Keep only the lines where "Python" appears.

Data shown start

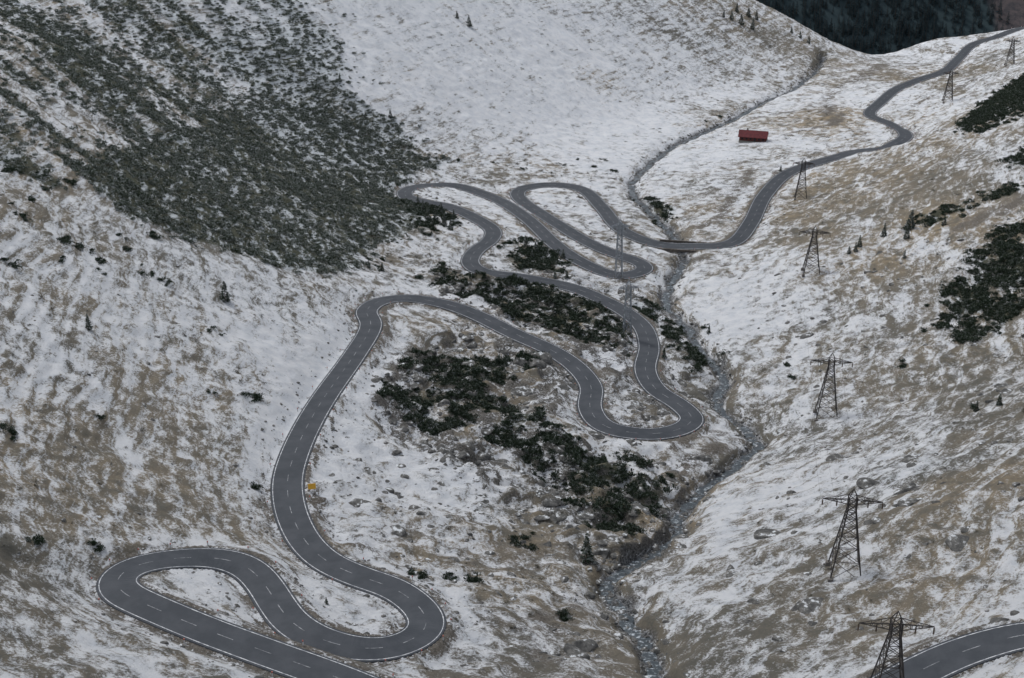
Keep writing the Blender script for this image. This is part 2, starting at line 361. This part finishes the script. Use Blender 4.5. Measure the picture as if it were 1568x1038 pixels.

Data shown end
Data shown start

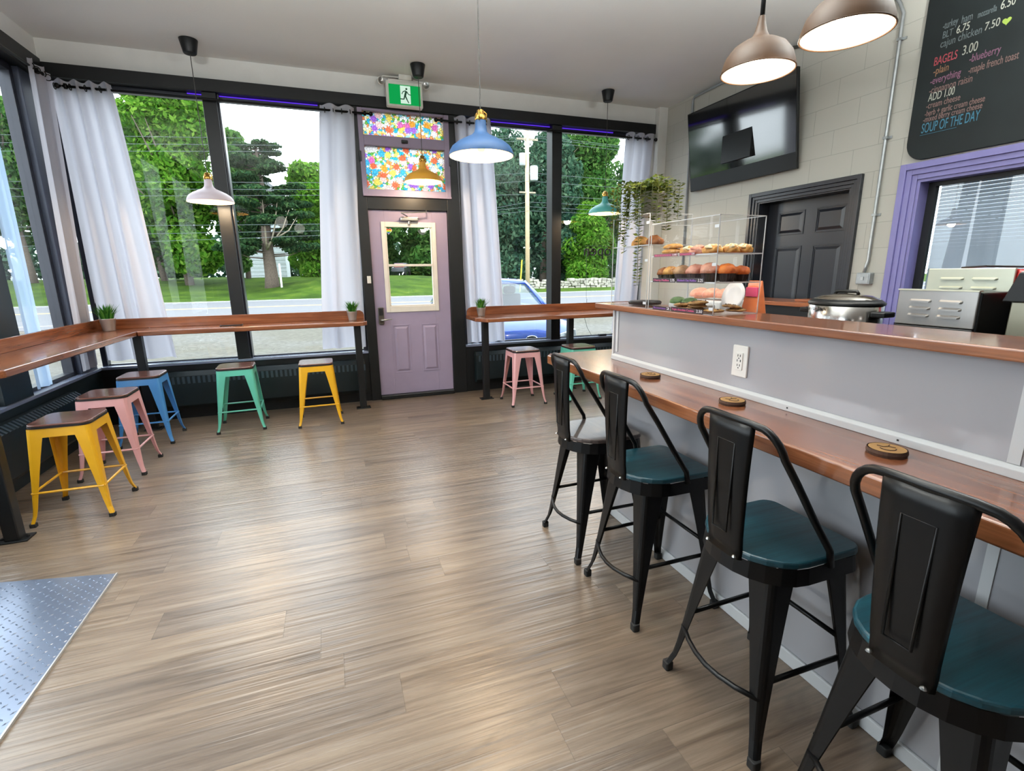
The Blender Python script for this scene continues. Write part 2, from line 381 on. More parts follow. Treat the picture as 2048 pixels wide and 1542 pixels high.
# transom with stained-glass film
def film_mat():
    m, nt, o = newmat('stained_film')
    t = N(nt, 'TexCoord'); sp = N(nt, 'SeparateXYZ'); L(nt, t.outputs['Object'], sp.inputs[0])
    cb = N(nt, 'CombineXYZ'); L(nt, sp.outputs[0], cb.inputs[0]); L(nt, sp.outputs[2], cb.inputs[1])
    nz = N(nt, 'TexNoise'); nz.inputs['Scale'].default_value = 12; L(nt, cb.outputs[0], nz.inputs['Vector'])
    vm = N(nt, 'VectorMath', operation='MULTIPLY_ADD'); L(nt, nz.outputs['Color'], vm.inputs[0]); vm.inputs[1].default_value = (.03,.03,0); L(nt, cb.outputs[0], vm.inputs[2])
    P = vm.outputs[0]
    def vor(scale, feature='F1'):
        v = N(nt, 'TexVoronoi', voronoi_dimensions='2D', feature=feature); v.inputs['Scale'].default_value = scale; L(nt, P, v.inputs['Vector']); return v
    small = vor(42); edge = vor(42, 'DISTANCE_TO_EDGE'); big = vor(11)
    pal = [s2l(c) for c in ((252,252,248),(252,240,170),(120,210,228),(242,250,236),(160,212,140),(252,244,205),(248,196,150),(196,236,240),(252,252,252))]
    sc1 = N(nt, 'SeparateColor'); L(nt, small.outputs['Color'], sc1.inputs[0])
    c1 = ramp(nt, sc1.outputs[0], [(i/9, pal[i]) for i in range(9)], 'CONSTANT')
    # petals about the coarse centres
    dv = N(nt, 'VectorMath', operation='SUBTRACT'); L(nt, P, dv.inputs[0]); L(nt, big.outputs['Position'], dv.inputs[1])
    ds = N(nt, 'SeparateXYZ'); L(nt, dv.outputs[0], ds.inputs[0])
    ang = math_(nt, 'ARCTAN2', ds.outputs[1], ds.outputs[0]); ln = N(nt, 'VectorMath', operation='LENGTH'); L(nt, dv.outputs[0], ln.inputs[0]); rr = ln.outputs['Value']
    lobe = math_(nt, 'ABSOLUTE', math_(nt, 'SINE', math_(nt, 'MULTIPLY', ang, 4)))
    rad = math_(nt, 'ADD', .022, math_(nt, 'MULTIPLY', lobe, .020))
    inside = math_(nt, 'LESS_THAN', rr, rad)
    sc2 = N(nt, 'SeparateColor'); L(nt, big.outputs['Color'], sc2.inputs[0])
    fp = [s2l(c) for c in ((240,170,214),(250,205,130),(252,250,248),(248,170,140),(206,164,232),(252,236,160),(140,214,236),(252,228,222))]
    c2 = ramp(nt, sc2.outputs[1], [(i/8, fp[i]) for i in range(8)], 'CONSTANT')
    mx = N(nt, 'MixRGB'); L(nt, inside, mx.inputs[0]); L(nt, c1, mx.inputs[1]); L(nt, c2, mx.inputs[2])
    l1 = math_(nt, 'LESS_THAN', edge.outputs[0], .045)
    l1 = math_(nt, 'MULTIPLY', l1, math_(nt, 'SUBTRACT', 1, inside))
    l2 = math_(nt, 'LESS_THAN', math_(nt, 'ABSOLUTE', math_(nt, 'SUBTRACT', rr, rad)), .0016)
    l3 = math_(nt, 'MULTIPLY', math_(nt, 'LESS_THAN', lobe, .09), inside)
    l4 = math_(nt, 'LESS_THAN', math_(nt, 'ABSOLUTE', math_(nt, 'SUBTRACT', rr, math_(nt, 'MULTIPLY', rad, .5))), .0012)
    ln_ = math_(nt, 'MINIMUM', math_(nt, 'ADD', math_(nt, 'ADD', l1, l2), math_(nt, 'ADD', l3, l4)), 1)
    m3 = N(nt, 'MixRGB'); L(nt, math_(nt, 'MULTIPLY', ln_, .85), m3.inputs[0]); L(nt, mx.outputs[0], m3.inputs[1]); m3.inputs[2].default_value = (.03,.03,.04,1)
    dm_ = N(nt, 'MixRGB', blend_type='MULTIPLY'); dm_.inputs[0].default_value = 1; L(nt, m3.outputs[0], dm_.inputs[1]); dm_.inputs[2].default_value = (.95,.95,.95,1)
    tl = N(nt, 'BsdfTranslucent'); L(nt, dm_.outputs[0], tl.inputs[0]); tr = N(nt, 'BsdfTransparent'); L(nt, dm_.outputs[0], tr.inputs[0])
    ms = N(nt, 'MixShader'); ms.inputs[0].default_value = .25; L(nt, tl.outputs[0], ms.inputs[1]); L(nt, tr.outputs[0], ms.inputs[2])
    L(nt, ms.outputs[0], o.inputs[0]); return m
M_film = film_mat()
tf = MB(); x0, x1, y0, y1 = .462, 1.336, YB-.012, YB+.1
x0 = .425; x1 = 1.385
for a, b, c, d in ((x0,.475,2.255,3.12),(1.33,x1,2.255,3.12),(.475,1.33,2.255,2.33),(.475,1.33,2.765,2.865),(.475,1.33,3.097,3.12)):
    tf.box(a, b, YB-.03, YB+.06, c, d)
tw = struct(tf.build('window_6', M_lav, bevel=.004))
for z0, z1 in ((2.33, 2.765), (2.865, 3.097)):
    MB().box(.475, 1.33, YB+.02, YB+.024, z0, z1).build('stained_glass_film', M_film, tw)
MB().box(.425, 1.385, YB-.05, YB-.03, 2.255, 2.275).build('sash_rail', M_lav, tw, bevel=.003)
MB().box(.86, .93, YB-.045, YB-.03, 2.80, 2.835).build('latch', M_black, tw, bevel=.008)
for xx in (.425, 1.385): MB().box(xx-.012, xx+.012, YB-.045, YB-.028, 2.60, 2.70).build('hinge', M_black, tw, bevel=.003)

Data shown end
Data shown start

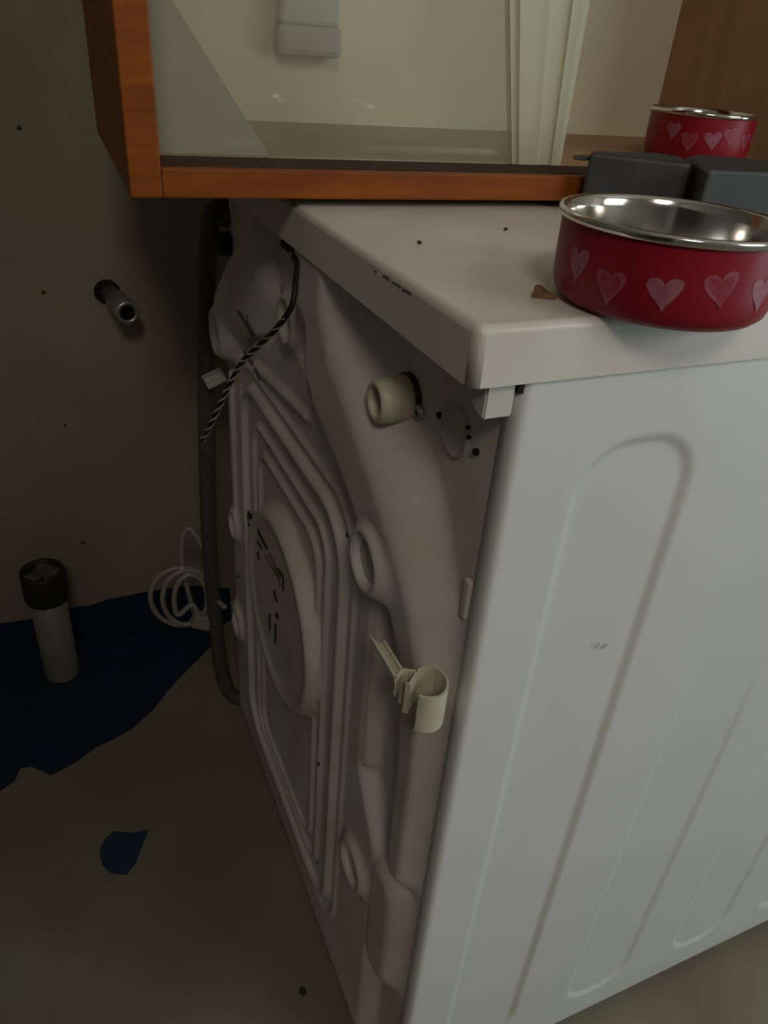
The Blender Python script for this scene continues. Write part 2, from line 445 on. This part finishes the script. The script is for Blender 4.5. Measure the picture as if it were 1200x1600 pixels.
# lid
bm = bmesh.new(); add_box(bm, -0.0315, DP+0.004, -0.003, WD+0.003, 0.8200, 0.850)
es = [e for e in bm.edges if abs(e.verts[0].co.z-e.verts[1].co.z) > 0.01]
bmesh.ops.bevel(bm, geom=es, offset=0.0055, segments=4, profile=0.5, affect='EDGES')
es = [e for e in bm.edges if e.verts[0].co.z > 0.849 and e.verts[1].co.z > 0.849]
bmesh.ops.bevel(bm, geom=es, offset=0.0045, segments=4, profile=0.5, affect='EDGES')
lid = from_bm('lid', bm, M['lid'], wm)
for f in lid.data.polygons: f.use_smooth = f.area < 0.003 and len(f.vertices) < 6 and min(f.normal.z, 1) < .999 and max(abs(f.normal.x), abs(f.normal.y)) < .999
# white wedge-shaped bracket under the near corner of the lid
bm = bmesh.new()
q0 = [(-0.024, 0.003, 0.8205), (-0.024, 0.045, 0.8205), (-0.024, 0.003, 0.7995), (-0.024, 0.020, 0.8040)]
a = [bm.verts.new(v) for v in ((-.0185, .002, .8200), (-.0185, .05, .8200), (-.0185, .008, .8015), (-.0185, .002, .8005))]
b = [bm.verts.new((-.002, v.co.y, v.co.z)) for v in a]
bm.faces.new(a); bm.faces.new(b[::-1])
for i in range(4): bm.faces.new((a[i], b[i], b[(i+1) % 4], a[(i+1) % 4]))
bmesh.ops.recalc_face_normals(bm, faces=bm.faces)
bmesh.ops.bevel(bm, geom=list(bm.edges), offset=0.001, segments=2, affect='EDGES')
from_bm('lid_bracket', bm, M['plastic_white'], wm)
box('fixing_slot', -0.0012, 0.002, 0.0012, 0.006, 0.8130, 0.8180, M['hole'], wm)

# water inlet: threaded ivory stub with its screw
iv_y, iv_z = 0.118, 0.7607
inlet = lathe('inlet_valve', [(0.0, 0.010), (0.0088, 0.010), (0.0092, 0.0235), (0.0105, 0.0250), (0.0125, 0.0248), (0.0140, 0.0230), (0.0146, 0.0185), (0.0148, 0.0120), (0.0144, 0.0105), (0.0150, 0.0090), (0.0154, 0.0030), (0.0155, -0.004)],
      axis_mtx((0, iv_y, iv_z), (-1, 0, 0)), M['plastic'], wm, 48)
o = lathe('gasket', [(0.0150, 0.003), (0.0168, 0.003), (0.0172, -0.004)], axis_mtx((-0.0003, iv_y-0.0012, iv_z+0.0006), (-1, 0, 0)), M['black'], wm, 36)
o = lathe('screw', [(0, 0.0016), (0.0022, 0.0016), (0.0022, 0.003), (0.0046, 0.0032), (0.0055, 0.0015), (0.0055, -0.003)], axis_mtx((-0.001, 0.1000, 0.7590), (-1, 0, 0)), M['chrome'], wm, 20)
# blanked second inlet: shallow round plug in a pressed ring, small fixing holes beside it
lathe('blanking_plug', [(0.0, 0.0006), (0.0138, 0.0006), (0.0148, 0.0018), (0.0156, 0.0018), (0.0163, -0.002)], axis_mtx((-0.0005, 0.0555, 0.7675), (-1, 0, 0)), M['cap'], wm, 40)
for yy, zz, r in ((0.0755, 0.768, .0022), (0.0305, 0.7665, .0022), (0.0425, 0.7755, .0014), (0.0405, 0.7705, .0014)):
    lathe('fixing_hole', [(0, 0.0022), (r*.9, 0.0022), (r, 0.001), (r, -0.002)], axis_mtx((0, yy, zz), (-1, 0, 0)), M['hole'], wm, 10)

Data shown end

- _Written response_
The Blender Python script for this scene continues. Write part 2, from line 381 on. More parts follow. Treat the picture as 2048 pixels wide and 1542 pixels high.
The Blender Python script for this scene continues. Write part 2, from line 445 on. This part finishes the script. The script is for Blender 4.5. Measure the picture as if it were 1200x1600 pixels.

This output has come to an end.